On October 15, 2014, the original maturity date of the Bridge Notes, the maturity date of the Bridge Notes was extended to January 15, 2015 for all holders of the Bridge Notes. On November 17, 2014 the Company closed the sale of 600,000 shares of its Series A Stock, which resulted in the reduction of the conversion price of the Bridge Notes held by the institutional investors to $2.00 from $2.50 to equal the conversion price of the Series A Preferred Stock (see below). In addition, two additional 90-day extensions were provided to the institutional investors, which could extend the final maturity date to July 15, 2015. The extensions expired on January 15, 2015 and at the quarter ended January 31, 2015 the Bridge Notes were in default. The Company paid off approximately $42,500 of the notes and received extensions from all Bridge note holders except for one holder of an $80,000 Bridge Note, which extend the maturity date to July 15, 2015 from the Bridge Note holders prior to this filing.
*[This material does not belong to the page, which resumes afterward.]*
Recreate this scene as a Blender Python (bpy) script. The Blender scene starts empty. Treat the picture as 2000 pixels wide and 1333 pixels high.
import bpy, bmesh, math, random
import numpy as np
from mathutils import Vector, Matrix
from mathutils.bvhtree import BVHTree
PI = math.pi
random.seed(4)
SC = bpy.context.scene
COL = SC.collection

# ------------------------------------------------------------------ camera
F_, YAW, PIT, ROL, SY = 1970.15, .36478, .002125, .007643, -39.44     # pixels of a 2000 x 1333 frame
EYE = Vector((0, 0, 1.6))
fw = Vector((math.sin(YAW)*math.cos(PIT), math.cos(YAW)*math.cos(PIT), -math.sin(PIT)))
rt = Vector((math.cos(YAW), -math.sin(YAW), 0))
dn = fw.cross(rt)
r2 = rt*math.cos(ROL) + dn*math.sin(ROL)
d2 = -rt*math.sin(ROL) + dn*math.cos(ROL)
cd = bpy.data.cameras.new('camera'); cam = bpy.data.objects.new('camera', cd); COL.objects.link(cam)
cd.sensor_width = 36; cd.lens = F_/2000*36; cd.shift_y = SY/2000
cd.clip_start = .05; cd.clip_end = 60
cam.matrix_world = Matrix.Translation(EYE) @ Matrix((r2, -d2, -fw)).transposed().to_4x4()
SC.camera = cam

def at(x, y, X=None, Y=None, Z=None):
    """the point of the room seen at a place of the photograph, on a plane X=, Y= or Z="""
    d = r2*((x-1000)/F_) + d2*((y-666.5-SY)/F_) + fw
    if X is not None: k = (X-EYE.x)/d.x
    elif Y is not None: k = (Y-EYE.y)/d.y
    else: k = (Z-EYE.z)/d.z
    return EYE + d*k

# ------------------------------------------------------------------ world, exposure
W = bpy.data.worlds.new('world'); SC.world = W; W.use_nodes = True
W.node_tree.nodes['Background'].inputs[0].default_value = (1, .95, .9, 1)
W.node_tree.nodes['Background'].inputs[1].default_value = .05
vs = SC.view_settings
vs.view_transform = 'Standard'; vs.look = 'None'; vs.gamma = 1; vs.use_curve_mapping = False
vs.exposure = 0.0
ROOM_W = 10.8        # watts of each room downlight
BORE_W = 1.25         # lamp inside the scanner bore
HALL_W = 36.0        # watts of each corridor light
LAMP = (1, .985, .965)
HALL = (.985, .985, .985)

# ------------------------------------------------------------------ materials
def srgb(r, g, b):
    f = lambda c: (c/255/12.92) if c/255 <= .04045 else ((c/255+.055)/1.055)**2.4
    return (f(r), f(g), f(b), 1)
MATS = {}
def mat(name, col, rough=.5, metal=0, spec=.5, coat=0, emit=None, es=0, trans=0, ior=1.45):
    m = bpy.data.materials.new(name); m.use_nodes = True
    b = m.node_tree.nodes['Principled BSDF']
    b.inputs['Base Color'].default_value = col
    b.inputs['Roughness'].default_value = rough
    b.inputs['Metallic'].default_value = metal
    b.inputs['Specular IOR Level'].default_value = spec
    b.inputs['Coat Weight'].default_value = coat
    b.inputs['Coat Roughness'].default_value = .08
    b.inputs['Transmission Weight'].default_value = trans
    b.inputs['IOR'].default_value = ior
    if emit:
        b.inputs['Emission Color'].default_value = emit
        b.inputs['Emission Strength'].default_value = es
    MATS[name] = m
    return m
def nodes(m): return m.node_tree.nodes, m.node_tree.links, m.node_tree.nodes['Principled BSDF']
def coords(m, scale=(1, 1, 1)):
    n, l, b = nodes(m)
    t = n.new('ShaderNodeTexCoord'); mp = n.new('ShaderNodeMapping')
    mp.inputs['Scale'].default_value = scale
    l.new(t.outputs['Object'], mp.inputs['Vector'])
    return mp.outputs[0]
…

The Company continues to accrue interest on the Bridges Notes. In the event the Bridge Notes are converted to equity, their incremental fair value will be recognized in the consolidated statement of operations. The Company has also advised Rosenthal and Rosenthal, Inc. of the default on the Bridge Notes which is a default under our finance agreement.

 

The pricing model the Company used for determining fair values of the Bridge Warrants is the Black-Scholes Pricing Model. The model uses market-sourced inputs such as interest rates, dividend yields, market prices and volatilities. The risk-free interest rate used of 1.26% is based on the rate of U.S Treasury zero-coupon issues with a remaining term equal to the expected life of the Bridge Warrants. Expected dividend yield assumes the current dividend rate of zero. Expected volatility of approximately 100% was calculated using the daily closing price over a five-year period of the Company’s Common Stock.

 

The value of the Bridge Warrants was derived and used as a basis to allocate the proceeds received between the Bridge Warrants and Bridge Notes. The proportionate value ascribed to the Bridge Warrants amounted to approximately $562,000 and was reflected as a discount on notes payable. Further the Company estimated a value of beneficial conversion feature of approximately $188,000 (limited to the amount of proceeds allocated to the notes payable) and reflected such as an additional discount on the bridge notes. The discount on notes payable is being amortized using the straight line amortization over ninety days. This resulted in a non-cash interest charge of approximately $617,000 in the quarter ended October 31, 2014 and approximately $133,000 in this year’s fiscal first quarter ended July 31, 2014.